Brad Gilreath of Mapicurious.com is presenting.   Right now he is giving some of the nitty-gritty of a consultants life. Short and long projects, realities of working stamina, finding a balance, hiring help etc.

Oh and in case you haven’t noticed, I’m live-blogging this, meaning I’m writing on the fly while Brad talks, so the style of this post migt be a bit rough ’round the edges than my usual fare — and may get a bit techier.  As I said before, indulge me.

Big point – consultants need sleep too!   Even though the fear of not having a steady gig can turn you into a workaholic.   How much of your day is really usable, billable?

Uh oh, he’s showing a spreadsheet – my eyes are too old and tired for that.  It is a calculator for types of activities and projects.   Discussing pressure applied by clients to make your work appear to be a commodity to drive prices down.

Spreadsheet buld “product factors” to trap client requirements.  Clarify scope, details and particulars.
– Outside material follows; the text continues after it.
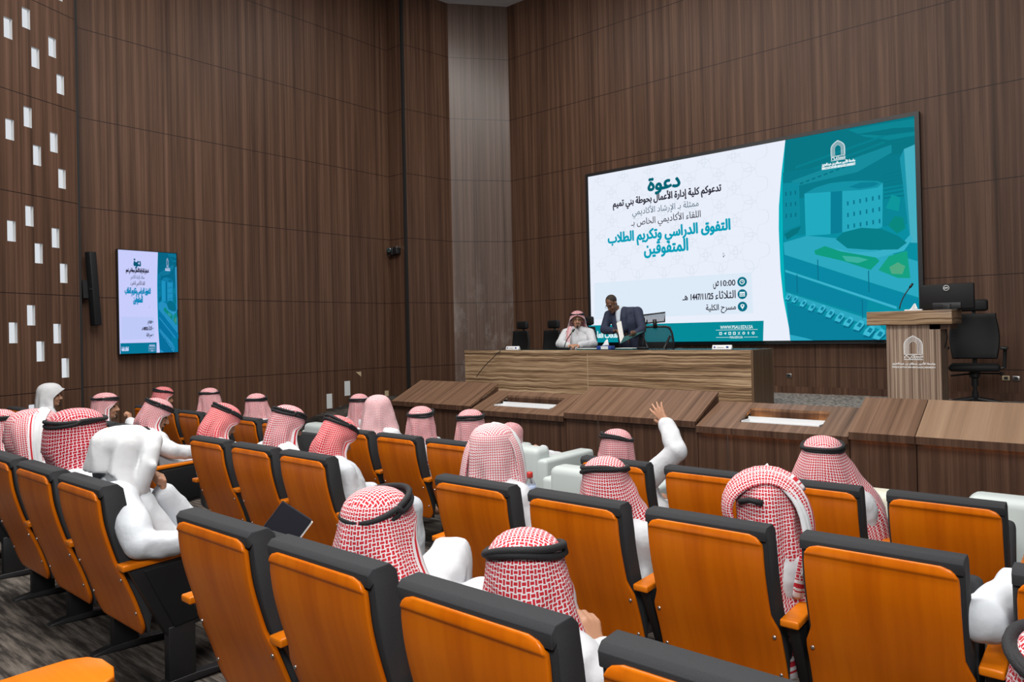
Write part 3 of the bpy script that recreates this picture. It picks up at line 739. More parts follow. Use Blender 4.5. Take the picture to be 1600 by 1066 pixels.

Map payment cycles – build in adjustments for lengthier payment cycles – cost of sitting waiting for your money should be figured into your pricing.

The whole idea here is to have a solid tool for building estimates for projects.   Understanding components and details help guide the discussion for more accurate pricing and heading off potential points of confusion before they become issues or disputes.
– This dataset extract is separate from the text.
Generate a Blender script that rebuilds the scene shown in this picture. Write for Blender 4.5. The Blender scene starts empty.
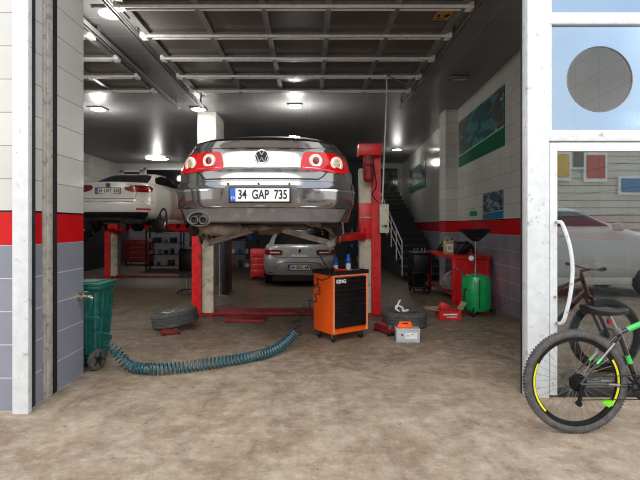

This approach could be used as a job auction tool.  Also potential for branding the tool for particular clients.   Weighted average factor pricing could be made tighter with input from accountant/economist.

It could also automatically build documentation for the statement of work.

Guideline – don’t get greedy!

Cool job Brad!

OK – now, depending on how many people signed up, I’m going to give a 1/2 hour on branding for startups.

Can’t blog and talk though :)





Live from Barcamp – Day 2 – Session 1 [for me] Drupal sh*t

14 10 2007

Presenter: Rusty Stanton

The setting — grabbing OJ and a muffin on the run.  Can’t find the room.  found the room and Rusty.  No projector.  Wing it.

The paraphrase:
Quick recap on using drupal to present podcasts.  Question to class – experience with drupal?   A Joomla user says he went to that platform cause he found it first.  The verdict — drupal is more of an api for development – joomla is more designer friendly – a little more complete.

Q & A — how to restrict php to be non-exec or blocked from db?  It’s complex or you could right a module.  Recommendation – write a custom module that has a set of special tags or an API. Could write a token-filtering module to allowe a defined set of functionality.  Lots of question from a guy from WREK Atlanta radio.  Currently managing a drupal site and is facing some challenges with balancing flexibility without giving too much control.  Rusty runs GA Podcast site on drupal 4.7 — Site can’t be totally open because they are using taxonomy to organize radio programs.  They are rewriting to make programs nodes instead of taxonomies which will allow finer grade of permission administration – through user roles.

Problems of open source systems – often the 3rd party modules are buggy or hyper-tailored to one purpose — look for modules that are well-maintained or you may need to write your own.  Sometimes drupal’s are abandon-ware — written byt not supported.

Upgrade issues — can’t directly upgrade from 4.7 – 5.* — need to disable all 3rd party modules — need to get upgraded modules and reinstall.  Drupal 6 will have some php 5 specific stuff.  Drupal, a spectacular api, but kind of a pain in the you know what for end users.  But getting better.

Transition to discussion about WordPress.   How to create hooks?  Rusty gives an example of a plug-in that let him send specific content to someone who was stealing his content.





Live from Barcamp Atlanta pt.2 – Better product blogging

13 10 2007

Having wireless troubles in the second session I am attending. Talk will be focused on tips and techniques to improve product blogs. Presenter is Dave Coustan – http://blog.extraface.com This talk is about product as in product development not retailing per se.

Here’s my paraphrase of Dave Coustan’s talk:

Tip 1. Think of your product as a Point of View
Defines a way of looking at a product.
The job isn’t just done on your blog, you need to carry your point of view through your comments on other blogs.

Dreamhost vs. Lunarpages is used as an example of a point of view – oriented blog. Larger discourse on the ethics of hosting.

Tip 2. think story arc, not monster-of-the-week
Example – Earthlink — multi-post feature on Earthlink’s startpage creates ’story arc’ – builds engagement, sense of time, and investment of the user through participation ( returning to read subsequent articles).

Tip 3. Organize revision cycles for a human being. Make it easier for the product team to write about what they’re doing, by giving them a context.

Tip 4. Who gets to break product news? Break (in the journalist sense) your own story – let the product team make their press releases truly meaningful. Play nice with your PR team.

Tip 5. Create and foster a subculture. Encourage tribal/cult branding – reward your community with attention and possibly schwag.

Bonus tips:

Make the lame interesting [like that's easy] Example – usability lab from del.icio.us — a little humor, a little “don’t take yourself to seriously attitude” helps the dry material to be more meaningful.

Grab from the mail bag.

be specific when asking for feedback [yes always guide the call to action - that's good marketing]

Throw in a cute animal [as a bunny owner I find this especially meaningful]

— post session —
New terminology “Dark Blog” internal closed blog that can’t be read outside the corporate network.
Getting feedback — lure ‘em with candy. Encourage participation by using contests, and directly soliciting feedback.